2022年2月17日、ヤマダホールディングス(以下、ヤマダHD)とアマゾンジャパンは「Amazon Fire TV搭載スマートテレビ協業」を発表しました。詳細はすでにご存知と思いますが、日本ではじめてAmazon Fire TVを搭載したテレビを、①全国のヤマダHDグループ店舗、②ヤマダウェブコム、③Amazon.co.jp上の「ヤマダデンキ」で販売することになります。 2月のニュースの中で一番筆者が考えさせられた出来事ですので、今回は、この件について考えてみたいと思います。ぜひお付き合いください。

呉越同舟かそれとも… ヤマダが”仮想敵”アマゾンと組んで「Fire TV搭載テレビ」を売る深謀とは
(画像=「Amazon Fire TV搭載スマートテレビ協業」は、アマゾン(販売者はヤマダデンキ)、ヤマダHDグループ店舗、ヤマダウェブコムで販売する、『DCSオンライン』より引用)

アマゾンは仮想敵ではなかったのか

まず筆者が感心したのは、ヤマダHDの柔軟性です。家電販売の「仮想敵」とも言えるアマゾンの製品であっても是々非々で判断し、アマゾンの懐に入って取り扱ってしまう自由さには感嘆しました。

ヤマダHDといえば、2010年以降、EC、住宅建設、インテリア、金融、リサイクルなどの周辺事業に展開し、それらが2018年以降の「暮らしまるごと」戦略に集約されています。この動きは、ヤマダHDが自社を「消費者が抱える住宅周りに関する課題解決の場」であると再定義し、リアル店舗において実物在庫、対面販売、および設置・施工の提供までのフルサービスを提供することで、台頭するECに対抗する戦略だと理解していました。

ここでヤマダHDが念頭に置いている最大のライバルは他でもなくアマゾンだと筆者は考えていました。ですので、今回の協業はヤマダHDが仮想敵と組むという印象的な出来事です。

ヤマダHD、3つの思惑とは

では、ヤマダHDの狙いは何でしょうか。

筆者は、家電量販の主力カテゴリーであるテレビの現在の商品性、および家電全般の将来像に関する冷静な判断が背景にあると考えています。

具体的には、第一に、テレビは“黒物”家電で、家庭での設置が比較的に容易であるため、EC事業者との競合度が白物家電と比べて相対的に高いこと。
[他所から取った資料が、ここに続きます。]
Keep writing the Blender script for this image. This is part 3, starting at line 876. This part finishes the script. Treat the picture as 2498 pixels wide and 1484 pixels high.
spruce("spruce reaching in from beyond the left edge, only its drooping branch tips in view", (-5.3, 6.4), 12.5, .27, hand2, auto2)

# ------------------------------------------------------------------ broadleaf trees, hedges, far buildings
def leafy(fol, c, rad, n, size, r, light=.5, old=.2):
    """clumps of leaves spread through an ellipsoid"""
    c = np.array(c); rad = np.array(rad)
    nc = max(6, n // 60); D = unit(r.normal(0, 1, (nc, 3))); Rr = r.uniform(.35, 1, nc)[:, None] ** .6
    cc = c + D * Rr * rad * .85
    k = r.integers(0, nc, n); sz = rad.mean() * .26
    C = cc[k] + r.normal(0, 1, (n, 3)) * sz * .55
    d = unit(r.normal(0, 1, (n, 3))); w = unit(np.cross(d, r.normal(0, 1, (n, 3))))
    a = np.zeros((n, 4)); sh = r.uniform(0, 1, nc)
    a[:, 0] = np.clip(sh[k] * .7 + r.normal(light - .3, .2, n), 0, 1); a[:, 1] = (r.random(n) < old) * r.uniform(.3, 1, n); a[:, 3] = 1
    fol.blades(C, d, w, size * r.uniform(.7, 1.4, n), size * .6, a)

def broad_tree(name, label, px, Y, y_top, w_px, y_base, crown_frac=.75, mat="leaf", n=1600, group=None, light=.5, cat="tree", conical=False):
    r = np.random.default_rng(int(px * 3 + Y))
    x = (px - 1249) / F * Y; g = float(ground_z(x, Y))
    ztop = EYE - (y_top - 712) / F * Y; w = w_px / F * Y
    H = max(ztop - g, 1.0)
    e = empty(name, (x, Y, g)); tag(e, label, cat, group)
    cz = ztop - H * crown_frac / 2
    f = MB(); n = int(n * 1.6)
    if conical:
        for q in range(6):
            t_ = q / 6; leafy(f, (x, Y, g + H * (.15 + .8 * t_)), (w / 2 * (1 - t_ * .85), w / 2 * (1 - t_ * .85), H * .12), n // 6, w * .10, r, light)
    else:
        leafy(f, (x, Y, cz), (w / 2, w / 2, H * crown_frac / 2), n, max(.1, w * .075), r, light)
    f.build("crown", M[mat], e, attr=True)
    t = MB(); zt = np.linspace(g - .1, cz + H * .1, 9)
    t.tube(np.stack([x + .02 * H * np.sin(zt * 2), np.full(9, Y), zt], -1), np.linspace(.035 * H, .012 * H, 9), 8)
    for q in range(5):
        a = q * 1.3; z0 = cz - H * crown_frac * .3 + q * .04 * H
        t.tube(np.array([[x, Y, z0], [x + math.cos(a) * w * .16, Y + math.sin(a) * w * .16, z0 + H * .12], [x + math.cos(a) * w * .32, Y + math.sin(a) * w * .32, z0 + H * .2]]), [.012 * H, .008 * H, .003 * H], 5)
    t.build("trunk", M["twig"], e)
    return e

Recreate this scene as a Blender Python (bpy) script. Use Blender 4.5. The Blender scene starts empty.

量販店との競合だけであれば物理的な規模がものを言いましたが、ECサイトが力をつけた今日、できれば他の量販店やECサイトにはない独自商品を販売したいと考えたはずです。

第二に、テレビなどのディスプレーで視聴されるコンテンツの重心がネットコンテンツへ移行していること。

筆者の場合になりますが、テレビの電源を入れている時間は随分少なくなりました。ニュースと気になるドラマ・映画を見るために、都度電源を入れることが習慣化しています。知りたい情報を探す場合はPCないしスマホでネット動画を探すことが増えています。映像コンテンツのサブスクリプションにも入っていますが、個人での視聴が多く、媒体はPCないしスマホが主です。テレビに電源をいれてサブスクリプションの映像コンテンツを見るのは皆で一緒に視聴したい場合に限られます。

こうなるとTVの劣化は進まず、買い替えサイクルが長期化します。そして買い換えるのであれば、大画面、高画質、高音質、ネットコンテンツとの親和性、録画媒体の使いやすさが重要になってきます。

ヤマダHDとしては、ネットコンテンツとの親和性の高いTVの品揃えとして、アマゾンプライムサービスにコミットして映像コンテンツにも力を注ぐアマゾンの商品を独占的に手掛けることに旨味があると判断したのだと思います。